WHAT IS EXPECTED ->
Return, without pictures, the lines from the start of the data through the one that contains "S.camera = cam".

## Begin DATA FOR THIS EXERCISE

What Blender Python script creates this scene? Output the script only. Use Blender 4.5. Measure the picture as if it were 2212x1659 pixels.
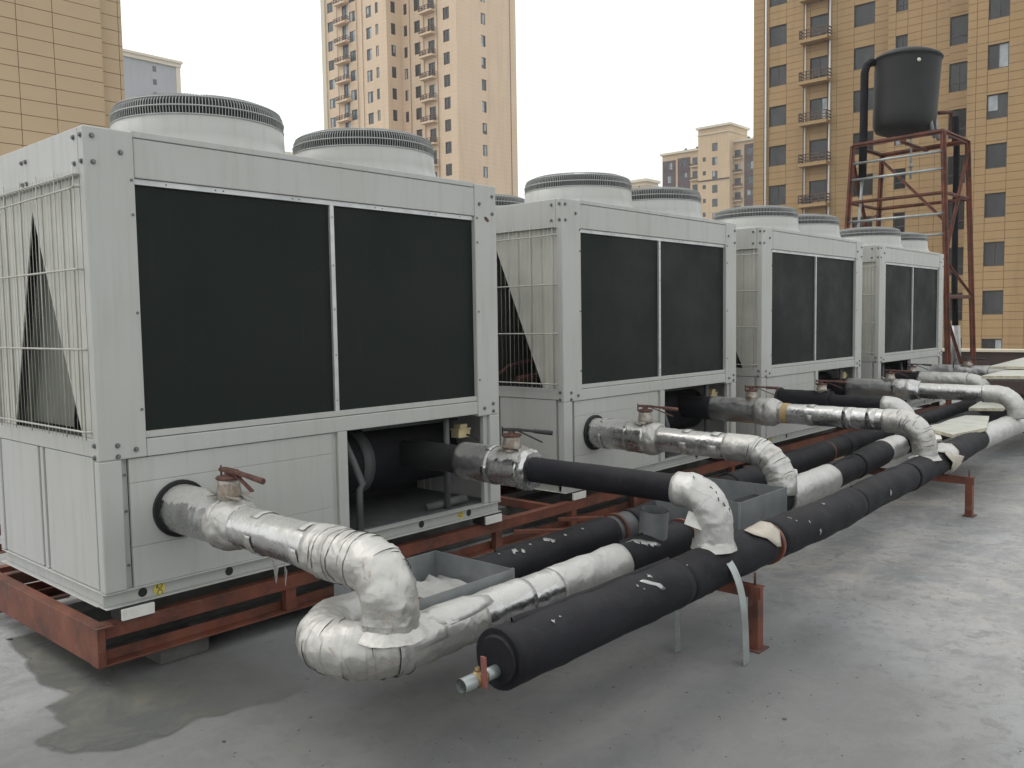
import bpy, math, random
from math import pi, sin, cos, radians
from mathutils import Vector, Matrix, noise
from mathutils.geometry import tessellate_polygon

for o in list(bpy.data.objects):
    bpy.data.objects.remove(o)
S = bpy.context.scene
COL = S.collection
random.seed(7)

# ------------------------------------------------------------------ camera
CAM = Vector((-1.57082, -3.77968, 1.54243))
yaw, pit, rol = -0.83772, -0.07119, -0.01585
fwd = Vector((-sin(yaw)*cos(pit), cos(yaw)*cos(pit), sin(pit)))
rt0 = Vector((cos(yaw), sin(yaw), 0))
up0 = rt0.cross(fwd)
rt = rt0*cos(rol) + up0*sin(rol)
up = -rt0*sin(rol) + up0*cos(rol)
cd = bpy.data.cameras.new('camera')
cam = bpy.data.objects.new('camera', cd)
COL.objects.link(cam)
cam.matrix_world = Matrix(((rt.x, up.x, -fwd.x, CAM.x), (rt.y, up.y, -fwd.y, CAM.y), (rt.z, up.z, -fwd.z, CAM.z), (0, 0, 0, 1)))
cd.sensor_width = 36
cd.lens = 36*1898.712/2212
cd.clip_start = 0.05
cd.clip_end = 6000
S.camera = cam

# ------------------------------------------------------------------ world (bright overcast) and sun
SUN_EL, SUN_AZ = radians(52), radians(340)
w = bpy.data.worlds.new('World')
S.world = w
w.use_nodes = True
nt = w.node_tree
for n in list(nt.nodes):
    nt.nodes.remove(n)
sky = nt.nodes.new('ShaderNodeTexSky')
sky.sky_type = 'NISHITA'
sky.sun_disc = False
sky.sun_elevation = SUN_EL
sky.sun_rotation = SUN_AZ
sky.dust_density = 6
sky.air_density = 1.5
hs = nt.nodes.new('ShaderNodeHueSaturation')
hs.inputs['Saturation'].default_value = 0.22
mx = nt.nodes.new('ShaderNodeMixRGB')
mx.inputs[0].default_value = 0.72
mx.inputs[2].default_value = (11.2, 11.45, 11.4, 1)
bg = nt.nodes.new('ShaderNodeBackground')
bg.inputs[1].default_value = 0.12
wo = nt.nodes.new('ShaderNodeOutputWorld')
nt.links.new(sky.outputs[0], hs.inputs['Color'])
nt.links.new(hs.outputs[0], mx.inputs[1])
nt.links.new(mx.outputs[0], bg.inputs[0])
nt.links.new(bg.outputs[0], wo.inputs[0])
sd = bpy.data.lights.new('sun', 'SUN')
sd.energy = 0.85
sd.angle = radians(32)
sd.color = (1.0, 0.965, 0.91)
so = bpy.data.objects.new('sun', sd)
COL.objects.link(so)
sdir = Vector((sin(SUN_AZ)*cos(SUN_EL), cos(SUN_AZ)*cos(SUN_EL), sin(SUN_EL)))
so.rotation_euler = sdir.to_track_quat('Z', 'Y').to_euler()
so.location = (0, 0, 30)
S.view_settings.view_transform = 'Standard'
S.view_settings.look = 'None'
S.view_settings.gamma = 1
S.view_settings.exposure = 0.22
S.view_settings.use_curve_mapping = False

# ------------------------------------------------------------------ materials
def newmat(name):
    m = bpy.data.materials.new(name)
    m.use_nodes = True
    t = m.node_tree
    b = t.nodes.get('Principled BSDF')
    return m, t, b

def nd(t, kind, **kw):
    n = t.nodes.new(kind)
    for k, v in kw.items():
        if k in n.inputs:
            n.inputs[k].default_value = v
        else:
            setattr(n, k, v)
    return n

def pos(t, scale=(1, 1, 1), rot=(0, 0, 0)):
    g = nd(t, 'ShaderNodeNewGeometry')
    m = nd(t, 'ShaderNodeMapping')
    m.inputs['Scale'].default_value = scale
    m.inputs['Rotation'].default_value = rot
    t.links.new(g.outputs['Position'], m.inputs['Vector'])
    return m.outputs[0]

def nz(t, vec, scale, detail=4, rough=.55, dist=0.0):
    n = nd(t, 'ShaderNodeTexNoise')
    n.inputs['Scale'].default_value = scale
    n.inputs['Detail'].default_value = detail
    n.inputs['Roughness'].default_value = rough
    n.inputs['Distortion'].default_value = dist
    t.links.new(vec, n.inputs['Vector'])
    return n.outputs[0]

def ramp(t, src, stops):
    r = nd(t, 'ShaderNodeValToRGB')
    e = r.color_ramp.elements
    while len(e) < len(stops):
        e.new(0.5)
    for i, (p, c) in enumerate(stops):
        e[i].position = p
        e[i].color = (c, c, c, 1) if isinstance(c, (int, float)) else (*c, 1)
    t.links.new(src, r.inputs[0])
    return r.outputs[0]

def mixc(t, fac, a, b, mode='MIX'):
    m = nd(t, 'ShaderNodeMixRGB')
    m.blend_type = mode
    for i, x in ((0, fac), (1, a), (2, b)):
        if hasattr(x, 'is_linked') or hasattr(x, 'links'):
            t.links.new(x, m.inputs[i])
        elif isinstance(x, (int, float)):
            m.inputs[i].default_value = x if i == 0 else (x, x, x, 1)
        else:
            m.inputs[i].default_value = (*x, 1)
    return m.outputs[0]

def bump(t, b, h, strength=.2, dist=.01):
    n = nd(t, 'ShaderNodeBump')
    n.inputs['Strength'].default_value = strength
    n.inputs['Distance'].default_value = dist
    t.links.new(h, n.inputs['Height'])
    t.links.new(n.outputs[0], b.inputs['Normal'])

def simple(name, col, rough=.5, metal=0.0, var=.15, scale=6, bs=.1, bscale=60):
    m, t, b = newmat(name)
    p = pos(t)
    n1 = nz(t, p, scale)
    dark = tuple(c*(1-var) for c in col)
    lite = tuple(min(1, c*(1+var)) for c in col)
    t.links.new(ramp(t, n1, [(.3, dark), (.7, lite)]), b.inputs['Base Color'])
    b.inputs['Roughness'].default_value = rough
    b.inputs['Metallic'].default_value = metal
    if bs:
        bump(t, b, nz(t, p, bscale), bs, .004)
    return m

M = {}
def mk_paint():
    m, t, b = newmat('white_painted_steel')
    big = nz(t, pos(t), 1.3, 3)
    streak = nz(t, pos(t, (7, 7, .55)), 3.0, 5, .6)
    fine = nz(t, pos(t), 45, 3)
    c = mixc(t, ramp(t, big, [(.35, 0.0), (.7, 1.0)]), (.39, .392, .366), (.42, .422, .41))
    c = mixc(t, ramp(t, streak, [(.5, 0.0), (.78, .5)]), c, (.31, .305, .262))
    c = mixc(t, ramp(t, fine, [(.70, 0.0), (.80, .3)]), c, (.34, .31, .26))
    t.links.new(c, b.inputs['Base Color'])
    t.links.new(ramp(t, streak, [(.3, .36), (.7, .56)]), b.inputs['Roughness'])
    bump(t, b, big, .06, .02)
    return m
M['paint'] = mk_paint()

def mk_coil():
    m, t, b = newmat('dark_coil_fins')
    n1 = nz(t, pos(t), 1.3, 5, .65)
    n2 = nz(t, pos(t, (1, 1, .07)), 34, 4)
    c = mixc(t, ramp(t, n1, [(.35, 0), (.7, 1)]), (.0035, .0072, .006), (.0075, .0125, .011))
    c = mixc(t, ramp(t, n2, [(.58, 0), (.78, .35)]), c, (.022, .028, .026))
    sp_ = nz(t, pos(t), 55, 2)
    c = mixc(t, ramp(t, sp_, [(.74, 0), (.80, .5)]), c, (.05, .055, .05))
    t.links.new(c, b.inputs['Base Color'])
    b.inputs['Roughness'].default_value = .55
    b.inputs['Specular IOR Level'].default_value = .22
    t.links.new(ramp(t, n1, [(.3, .42), (.7, .8)]), b.inputs['Roughness'])
    bump(t, b, nz(t, pos(t, (1, 1, .15)), 90, 3), .16, .004)
    return m
M['coil'] = mk_coil()

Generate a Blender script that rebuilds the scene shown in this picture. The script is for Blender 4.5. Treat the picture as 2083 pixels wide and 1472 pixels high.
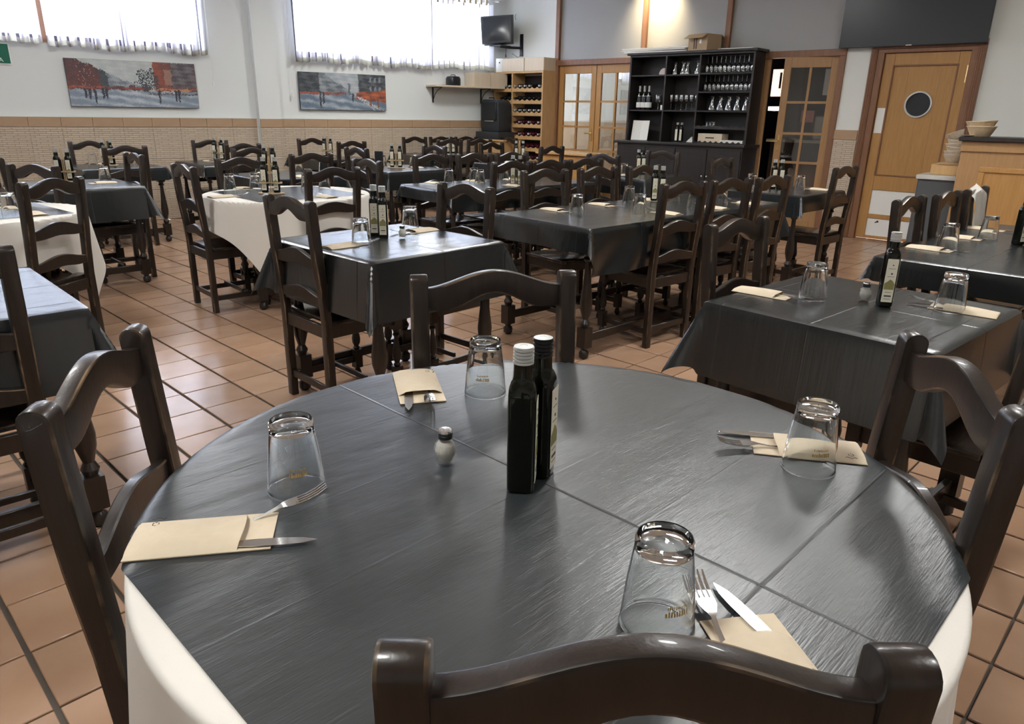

## End DATA FOR THIS EXERCISE

RESULT OF THE TASK ->
What Blender Python script creates this scene? Output the script only. Use Blender 4.5. Measure the picture as if it were 2212x1659 pixels.
import bpy, math, random
from math import pi, sin, cos, radians
from mathutils import Vector, Matrix, noise
from mathutils.geometry import tessellate_polygon

for o in list(bpy.data.objects):
    bpy.data.objects.remove(o)
S = bpy.context.scene
COL = S.collection
random.seed(7)

# ------------------------------------------------------------------ camera
CAM = Vector((-1.57082, -3.77968, 1.54243))
yaw, pit, rol = -0.83772, -0.07119, -0.01585
fwd = Vector((-sin(yaw)*cos(pit), cos(yaw)*cos(pit), sin(pit)))
rt0 = Vector((cos(yaw), sin(yaw), 0))
up0 = rt0.cross(fwd)
rt = rt0*cos(rol) + up0*sin(rol)
up = -rt0*sin(rol) + up0*cos(rol)
cd = bpy.data.cameras.new('camera')
cam = bpy.data.objects.new('camera', cd)
COL.objects.link(cam)
cam.matrix_world = Matrix(((rt.x, up.x, -fwd.x, CAM.x), (rt.y, up.y, -fwd.y, CAM.y), (rt.z, up.z, -fwd.z, CAM.z), (0, 0, 0, 1)))
cd.sensor_width = 36
cd.lens = 36*1898.712/2212
cd.clip_start = 0.05
cd.clip_end = 6000
S.camera = cam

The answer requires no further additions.